L’imputato, a mezzo del proprio difensore, ha proposto ricorso per cassazione avverso la sentenza della Corte di Appello sostenendo di non essere stato causa dell'evento lesivo e osservando che il Tribunale aveva affermato che la persona offesa, essendosi esposta volontariamente al pericolo, aveva causata la sua morte, pure a fronte del fatto che il cancello non fosse mantenuto in buone condizioni. A sostegno di quanto sostenuto il ricorrente ha anche richiamate le conclusioni del consulente del pubblico ministero, il quale aveva chiarito che l'operazione di sollevamento del cancello, posta in essere dai coniugi aveva determinata, in una con il forte vento, la caduta della struttura sulla donna e che in assenza della manovra di sollevamento il cancello non sarebbe caduto. L'imputato ha sottolineato ancora che l’azione dei due coniugi non era stata in alcun modo richiesta da lui e che la loro condotta abnorme non era collocata in un’area di rischio che poteva essere da lui governata.
Le decisioni della Corte di Cassazione
La Corte di Cassazione ha ritenuto infondato il ricorso avanzato dall’imputato affermando che “sussiste una ‘interruzione’ della sequenza causale, rilevante ai sensi dell'art. 41 cpv. cod. pen., tra condotta ed evento, quando intervenga un ulteriore fattore causale, che inneschi uh rischio nuovo, rispetto a quello originario attivato dalla condotta”. La stessa Corte ha sostenuto altresì che le norme antinfortunistiche sono destinate a garantire la sicurezza delle condizioni di lavoro, anche in considerazione della disattenzione con la quale gli stessi lavoratori effettuano le prestazioni. Nel campo della sicurezza del lavoro, infatti, gli obblighi di vigilanza che gravano sul datore di lavoro risultano funzionali anche rispetto alla possibilità che il lavoratore si dimostri imprudente o negligente verso la propria incolumità; che può escludersi l'esistenza del rapporto di causalità unicamente nei casi in cui sia provata l'abnormità del comportamento del lavoratore infortunato e sia provato che proprio questa abnormità abbia dato causa all'evento e che deve considerarsi abnorme il comportamento che, per la sua stranezza e imprevedibilità, si ponga al di fuori di ogni possibilità di controllo da parte delle persone preposte all'applicazione delle misure di prevenzione contro gli infortuni sul lavoro. Né un'eventuale colpa concorrente del lavoratore, ha aggiunto la suprema Corte, può spiegare alcuna efficacia esimente per i soggetti aventi l'obbligo di sicurezza che si siano comunque resi responsabili della violazione di prescrizioni in materia antinfortunistica.
La Sez.
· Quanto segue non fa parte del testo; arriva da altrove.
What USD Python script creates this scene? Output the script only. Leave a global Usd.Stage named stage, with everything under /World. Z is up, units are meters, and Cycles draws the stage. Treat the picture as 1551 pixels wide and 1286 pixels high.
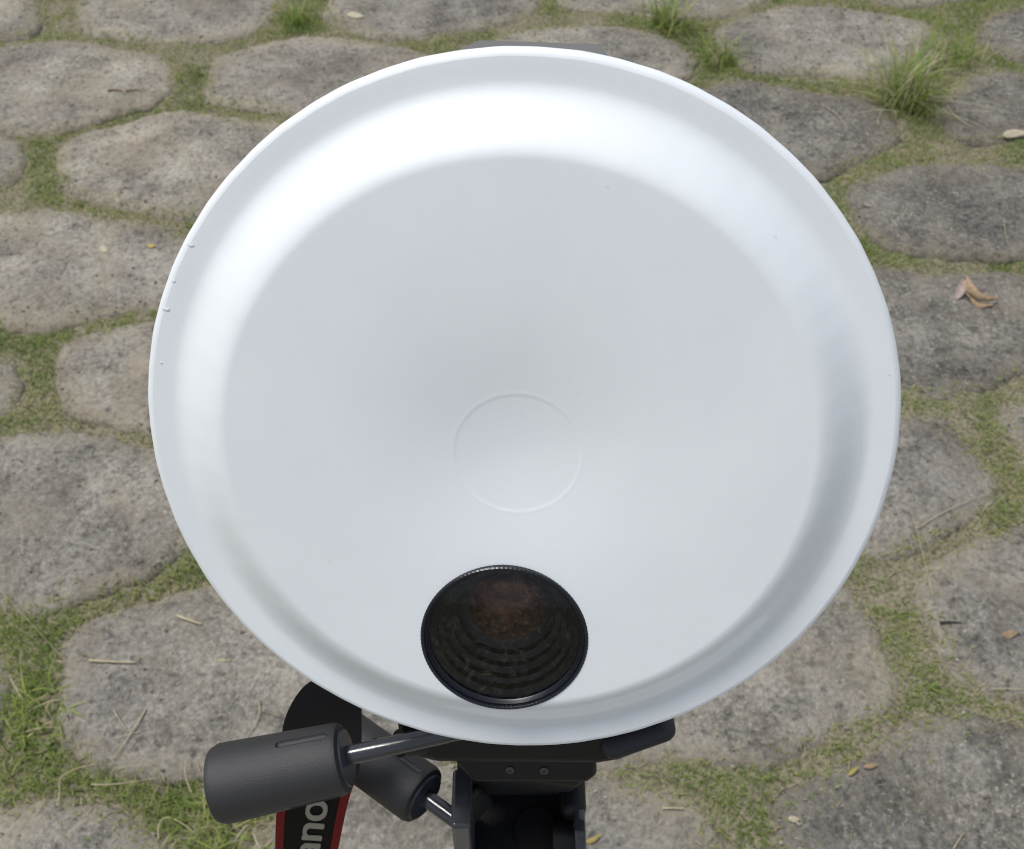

IV ha evidenziato altresì che la Corte di Appello aveva chiarito che la condotta posta in essere dalla vittima e dal coniuge, consistita nella sollevazione manuale del cancello che era fuoriuscito dal binario pur in assenza di un fermo e in condizioni meteorologiche avverse, era da qualificarsi sì come alquanto rischiosa ma non di meno tale azione aveva costituito un fatto atipico, così da essere qualificato come abnorme. La stessa Corte distrettuale, inoltre, aveva sottolineato che il cancello già in precedenza era fuoriuscito dal binario per cui il tentativo di ripristino da parte della vittima non era apparso come insensato e aveva escluso il carattere abnorme della imprudente condotta realizzata dalla persona offesa corsa in aiuto del coniuge, in considerazione della prassi sussistente nell'azienda agricola gestita dall'imputato, come accertata in giudizio.
La valutazione espressa dalla Corte di Appello, che ha escluso che l'azione della vittima potesse qualificarsi come fattore causale autonomo, ha così concluso la Corte di Cassazione, si è collocata nell'alveo dell'insegnamento espresso dalle Sezioni Unite ritenendo che la manovra della persona offesa non ha introdotto un rischio nuovo o esorbitante rispetto a quelli che il garante era chiamato a governare e che mal aveva governato. Nella sentenza impugnata, del resto, era stato evidenziato che l'imputato aveva installato un cancello non corrispondente alle specifiche di sicurezza; e che lo aveva mantenuto in condizioni precarie, in quanto privo di fermo in alto e con ammaccature sul binario a terra in almeno due punti.
Alla luce di quanto sopra detto la Corte di Cassazione ha rigettato il ricorso ritenendo infondate le censure contenute nello stesso e ha condannato il ricorrente al pagamento delle spese processuali oltre alla rifusione delle spese sostenute dalla costituita parte civile che ha liquidate in complessivi euro 2500 oltre accessori come per legge.